In der Pfarr­ko­lumne vom März macht sich Clau­dia Buhl­mann Gedan­ken über das Wei­nen und Lachen.

Unser Weg, liebe LeserInnen, ist ein Weg des Wandels. Das wird uns jetzt, wenn der Frühling vor der Tür steht, bewusst. Die Natur, die sich im Winter zurückgezogen hat, steigt wieder auf. Die ersten Knospen brechen auf, Frühblüher stecken ihre Spitzen aus der Erde. Absteigen, Aufsteigen, Absteigen, Aufsteigen… so geht es Tag für Tag, Jahr für Jahr.

Im apostolischen Glaubensbekenntnis, das ich im Konfirmationsunterricht auswendig gelernt habe, heisst es: «….hinabgestiegen in das Reich des Todes, am dritten Tage auferstanden von den Toten». Jesus ging die Wege von Abstieg und Aufstieg, bis er die Welt und das Leben hinter sich gelassen hatte.
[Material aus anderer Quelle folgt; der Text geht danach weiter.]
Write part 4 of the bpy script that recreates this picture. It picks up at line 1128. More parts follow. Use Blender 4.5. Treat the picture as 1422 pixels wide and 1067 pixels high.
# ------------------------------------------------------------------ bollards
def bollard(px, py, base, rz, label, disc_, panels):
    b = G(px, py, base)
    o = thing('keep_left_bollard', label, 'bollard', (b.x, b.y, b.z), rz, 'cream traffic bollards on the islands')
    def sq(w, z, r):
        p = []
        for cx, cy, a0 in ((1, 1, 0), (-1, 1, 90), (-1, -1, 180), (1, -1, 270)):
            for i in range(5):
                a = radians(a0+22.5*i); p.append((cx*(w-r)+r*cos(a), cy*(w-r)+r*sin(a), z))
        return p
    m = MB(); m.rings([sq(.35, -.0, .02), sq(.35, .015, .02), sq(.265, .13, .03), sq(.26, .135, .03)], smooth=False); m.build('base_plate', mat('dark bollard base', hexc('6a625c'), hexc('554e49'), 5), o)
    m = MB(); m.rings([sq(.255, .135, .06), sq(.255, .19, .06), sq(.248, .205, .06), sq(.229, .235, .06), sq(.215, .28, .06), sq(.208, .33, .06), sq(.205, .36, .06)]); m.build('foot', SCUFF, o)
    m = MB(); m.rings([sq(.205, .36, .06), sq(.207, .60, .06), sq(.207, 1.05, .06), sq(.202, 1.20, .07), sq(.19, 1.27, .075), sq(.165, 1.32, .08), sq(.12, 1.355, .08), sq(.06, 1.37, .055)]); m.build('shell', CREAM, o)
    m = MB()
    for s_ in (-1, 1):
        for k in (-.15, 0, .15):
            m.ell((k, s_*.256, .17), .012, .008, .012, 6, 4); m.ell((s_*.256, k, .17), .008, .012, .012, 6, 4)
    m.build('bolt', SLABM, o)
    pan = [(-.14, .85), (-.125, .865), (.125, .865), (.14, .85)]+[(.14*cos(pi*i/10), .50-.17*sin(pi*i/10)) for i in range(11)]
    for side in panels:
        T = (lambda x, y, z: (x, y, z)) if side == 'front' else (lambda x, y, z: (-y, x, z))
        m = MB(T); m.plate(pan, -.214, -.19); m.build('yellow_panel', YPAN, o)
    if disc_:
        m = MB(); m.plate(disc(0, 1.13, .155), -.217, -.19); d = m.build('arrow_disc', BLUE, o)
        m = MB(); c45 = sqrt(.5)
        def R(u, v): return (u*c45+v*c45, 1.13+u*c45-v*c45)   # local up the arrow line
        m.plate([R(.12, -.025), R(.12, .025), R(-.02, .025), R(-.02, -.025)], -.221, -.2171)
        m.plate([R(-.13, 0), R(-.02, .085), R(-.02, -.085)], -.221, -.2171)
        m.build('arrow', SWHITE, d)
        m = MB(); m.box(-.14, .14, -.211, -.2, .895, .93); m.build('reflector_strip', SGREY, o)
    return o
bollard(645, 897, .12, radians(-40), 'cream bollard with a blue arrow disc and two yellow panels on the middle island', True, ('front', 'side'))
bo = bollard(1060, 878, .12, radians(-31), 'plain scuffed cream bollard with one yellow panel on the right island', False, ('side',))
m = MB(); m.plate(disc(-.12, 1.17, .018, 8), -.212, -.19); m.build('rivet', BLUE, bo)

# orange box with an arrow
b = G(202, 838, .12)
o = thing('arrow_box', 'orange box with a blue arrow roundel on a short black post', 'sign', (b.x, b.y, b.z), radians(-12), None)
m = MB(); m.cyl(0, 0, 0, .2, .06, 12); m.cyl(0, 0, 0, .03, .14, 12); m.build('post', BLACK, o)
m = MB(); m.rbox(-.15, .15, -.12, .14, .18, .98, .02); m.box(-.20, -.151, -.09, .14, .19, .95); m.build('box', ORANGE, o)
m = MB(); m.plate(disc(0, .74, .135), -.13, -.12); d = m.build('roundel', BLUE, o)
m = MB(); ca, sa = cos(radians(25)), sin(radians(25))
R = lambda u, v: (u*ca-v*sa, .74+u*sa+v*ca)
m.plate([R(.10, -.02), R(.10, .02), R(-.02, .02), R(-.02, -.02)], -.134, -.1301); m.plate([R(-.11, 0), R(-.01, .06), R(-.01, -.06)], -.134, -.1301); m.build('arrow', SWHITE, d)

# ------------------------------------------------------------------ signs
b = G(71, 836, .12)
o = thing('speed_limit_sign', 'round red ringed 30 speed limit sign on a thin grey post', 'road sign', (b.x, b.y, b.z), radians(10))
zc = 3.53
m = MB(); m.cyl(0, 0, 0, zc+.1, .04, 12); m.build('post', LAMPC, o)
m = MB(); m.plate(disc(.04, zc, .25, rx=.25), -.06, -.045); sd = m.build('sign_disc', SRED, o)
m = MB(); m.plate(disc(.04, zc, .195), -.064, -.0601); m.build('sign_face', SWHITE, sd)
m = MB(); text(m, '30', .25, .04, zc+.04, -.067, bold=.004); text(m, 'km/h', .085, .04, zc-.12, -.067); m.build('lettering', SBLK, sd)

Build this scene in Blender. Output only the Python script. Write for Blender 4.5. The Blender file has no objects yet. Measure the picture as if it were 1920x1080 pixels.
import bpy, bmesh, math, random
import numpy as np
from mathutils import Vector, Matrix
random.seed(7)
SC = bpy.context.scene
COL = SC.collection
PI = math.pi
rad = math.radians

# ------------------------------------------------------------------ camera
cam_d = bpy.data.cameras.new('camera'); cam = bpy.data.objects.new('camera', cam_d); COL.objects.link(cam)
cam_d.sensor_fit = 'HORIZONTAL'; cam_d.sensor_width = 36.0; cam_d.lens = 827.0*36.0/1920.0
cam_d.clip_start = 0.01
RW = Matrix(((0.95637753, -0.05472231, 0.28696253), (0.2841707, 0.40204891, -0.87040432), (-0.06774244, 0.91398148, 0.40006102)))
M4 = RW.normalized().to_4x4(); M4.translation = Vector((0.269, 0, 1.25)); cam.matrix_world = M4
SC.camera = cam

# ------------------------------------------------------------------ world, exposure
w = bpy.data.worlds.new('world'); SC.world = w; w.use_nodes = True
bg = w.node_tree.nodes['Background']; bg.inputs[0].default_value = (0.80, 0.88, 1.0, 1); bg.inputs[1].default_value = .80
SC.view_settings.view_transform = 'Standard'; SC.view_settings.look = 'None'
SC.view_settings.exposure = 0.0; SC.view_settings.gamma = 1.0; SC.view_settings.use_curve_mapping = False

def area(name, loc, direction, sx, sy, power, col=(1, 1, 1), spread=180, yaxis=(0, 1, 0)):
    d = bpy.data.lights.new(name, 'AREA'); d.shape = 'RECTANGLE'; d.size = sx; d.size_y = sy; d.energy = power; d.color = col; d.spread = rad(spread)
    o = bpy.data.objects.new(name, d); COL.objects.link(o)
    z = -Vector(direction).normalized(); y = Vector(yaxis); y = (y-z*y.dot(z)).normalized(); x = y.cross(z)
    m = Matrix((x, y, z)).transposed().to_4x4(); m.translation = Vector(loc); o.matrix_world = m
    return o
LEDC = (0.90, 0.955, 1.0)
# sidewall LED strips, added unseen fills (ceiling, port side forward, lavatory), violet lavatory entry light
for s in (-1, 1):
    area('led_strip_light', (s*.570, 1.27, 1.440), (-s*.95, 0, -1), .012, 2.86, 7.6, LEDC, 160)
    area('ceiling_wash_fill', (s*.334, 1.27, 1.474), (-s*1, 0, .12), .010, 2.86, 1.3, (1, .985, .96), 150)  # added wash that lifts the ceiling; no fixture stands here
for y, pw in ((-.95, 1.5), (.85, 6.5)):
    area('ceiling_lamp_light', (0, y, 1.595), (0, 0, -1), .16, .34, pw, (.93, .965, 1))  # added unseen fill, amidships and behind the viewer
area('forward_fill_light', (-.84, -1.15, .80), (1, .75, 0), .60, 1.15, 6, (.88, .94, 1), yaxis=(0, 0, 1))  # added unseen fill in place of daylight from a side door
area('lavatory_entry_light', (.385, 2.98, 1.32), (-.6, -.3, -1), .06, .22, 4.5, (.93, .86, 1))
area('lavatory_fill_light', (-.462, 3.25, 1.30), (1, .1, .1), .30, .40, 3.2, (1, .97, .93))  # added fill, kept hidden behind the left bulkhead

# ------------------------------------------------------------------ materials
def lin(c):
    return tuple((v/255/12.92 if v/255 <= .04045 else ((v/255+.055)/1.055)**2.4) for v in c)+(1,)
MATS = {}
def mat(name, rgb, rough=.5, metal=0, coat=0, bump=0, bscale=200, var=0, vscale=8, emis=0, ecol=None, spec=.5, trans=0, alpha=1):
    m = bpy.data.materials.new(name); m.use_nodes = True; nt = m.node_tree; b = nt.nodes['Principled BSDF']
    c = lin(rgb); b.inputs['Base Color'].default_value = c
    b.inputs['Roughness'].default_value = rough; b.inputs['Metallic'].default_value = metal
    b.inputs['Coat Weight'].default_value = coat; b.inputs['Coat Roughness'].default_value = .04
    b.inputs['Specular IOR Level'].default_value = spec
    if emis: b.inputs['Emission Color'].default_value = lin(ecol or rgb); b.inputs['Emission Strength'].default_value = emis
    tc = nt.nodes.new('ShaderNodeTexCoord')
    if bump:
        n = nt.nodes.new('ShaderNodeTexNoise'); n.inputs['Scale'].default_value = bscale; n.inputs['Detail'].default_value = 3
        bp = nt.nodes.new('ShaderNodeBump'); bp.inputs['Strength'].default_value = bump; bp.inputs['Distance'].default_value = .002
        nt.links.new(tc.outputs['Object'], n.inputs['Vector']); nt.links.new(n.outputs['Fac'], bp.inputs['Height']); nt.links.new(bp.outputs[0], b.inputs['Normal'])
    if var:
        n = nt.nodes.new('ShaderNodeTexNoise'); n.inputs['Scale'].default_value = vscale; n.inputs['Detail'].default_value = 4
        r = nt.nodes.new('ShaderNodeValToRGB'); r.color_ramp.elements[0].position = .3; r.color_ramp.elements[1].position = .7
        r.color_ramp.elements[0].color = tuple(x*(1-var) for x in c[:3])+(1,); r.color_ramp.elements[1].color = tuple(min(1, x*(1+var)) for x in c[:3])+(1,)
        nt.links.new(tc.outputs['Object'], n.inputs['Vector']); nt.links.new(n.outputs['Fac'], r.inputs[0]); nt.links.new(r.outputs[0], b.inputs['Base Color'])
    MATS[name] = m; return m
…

Diesen Weg gehen wir jetzt mit. Wir lassen uns am Karfreitag in die Abstiegs-Realität führen und am Ostermorgen rufen wir mit den Christen weltweit: «Christus ist auferstanden».

Es tut gut, dass unser Glaube nicht lebensfern ist und uns durch die Zeiten leitet und begleitet.

Leiten und Begleiten, ein gutes Miteinander fördern, Menschen trösten und ermutigen, dass kann Religion bieten. Leider sieht die Realität oft anders aus.

Eine Geschichte aus Tibet erzählt Folgendes:

Ein junger Mann, der ganz allein in der Welt stand, hatte wie durch ein Wunder eine Frau gefunden. Das machte seinen Nachbarn neidisch. Er beschloss, den jungen Mann aus dem Weg zu räumen. Dazu führte er ihn an ein tiefes Loch in der Erde in dem angeblich ein Drache hauste. «Erst, wenn der Drache besiegt ist, wirst du deinen Frieden finden» sagte er.

Er liess den Jungen an einem Seil hinab und als sich dort unten kein Drache, sondern Edelsteine fanden, rief er: «Tu die Schätze in den Korb. Ich ziehe erst den Schatz und dann dich nach oben!». Ihr könnt euch denken, dass das nicht passierte. Der Nachbar verschwand mit dem Korb und dem Seil auf Nimmerwiedersehen.

Seine Frau suchte verzweifelt nach ihrem Liebsten. Dabei kam sie zu dem schwarzen Loch und hörte ihn weinen. «Da bist du ja. Ich habe dich gefunden» rief sie freudig. «Aber wie willst du mich retten» seufzte ihr Mann. Die Frau gab nicht auf, sie begann zu weinen und die Tränen reihten sich, oh Wunder, aneinander. Ein Seil aus durchsichtigen Perlen entstand und reichte in die dunkle Tiefe. Daran kletterte der junge Mann nach oben und die beiden waren wieder vereint.

Es waren und sind die Tränen, die uns Menschen beim Aufsteigen helfen. Wir müssen uns ihrer nicht schämen. Nicht am Karfreitag und wenn wir sonst traurig sind. Nicht am Ostermorgen oder wenn wir vor lauter Lebenslust, Freudentränen lachen.

Mögen wir miteinander teilen: den Abstieg und den Aufstieg. Das Weinen und das Lachen – hier in Münchenbuchsee, in unserem Land und in der Weltfamilie. Möge beides von Herzen kommen, so wie diese Gedanken.